I’m still not sure what exactly the problem was, but after some debugging, I eventually guessed that using the same thread pool for both loops was somehow causing a deadlock. I changed it to run each translation in a separate threadpool, and it finally worked.

Final results

Both versions stream results to the console with no decrease in performance. The Go version is a bit “jerky” — it will pause for a while, then print out a bunch of results at once, and then pause again. This isn’t surprising as the results are being executed in parallel and buffered under the hood, but it is slightly disappointing. Using an unbuffered output channel reduced the jerkiness but didn’t eliminate it.

The Rust version is only slightly jerky. You would have to watch very closely to tell it apart from the original sequential version, apart from the fact that it now runs 3.5x faster.

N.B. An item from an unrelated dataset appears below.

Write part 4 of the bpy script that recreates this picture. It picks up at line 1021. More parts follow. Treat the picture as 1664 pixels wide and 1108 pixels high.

I don’t think the jerkiness proves Rust is superior — it’s probably just chance which scheduling algorithm happens to be better here, but it was an interesting difference.

The Rust version also went from 23.7 seconds to 23.1 seconds. I’m not sure whether this is a Rayon vs CpuPool thing or whether it is due to printing out the results in parallel with the computations.

Conclusion

Parallelization isn’t too bad in either language. Each has its own annoyances. In Go’s case, this is due to not having a real type system. In Rust’s case, it’s due to the libraries being immature and not doing everything you might want.

Similar to before, my experience with Go is that you always know what your toolbox is, but that toolbox isn’t very big and you have to spend time thinking about what the least ugly way to build what you want is. With Rust, you spend your time researching libraries and apis, but the resulting code is nicer than the Go equivalent.

Apart from that, a lot of the repetitive work in Go is spent reinventing the wheel, which is easy, but unnecessary. Rust solves this through type inference, generics, ergonomic builtins, etc. Rust also requires a bunch of repetitive work, but it is at least done in the service of interesting problems — proving safety, eliminating allocations, etc. Go solves this by not even trying.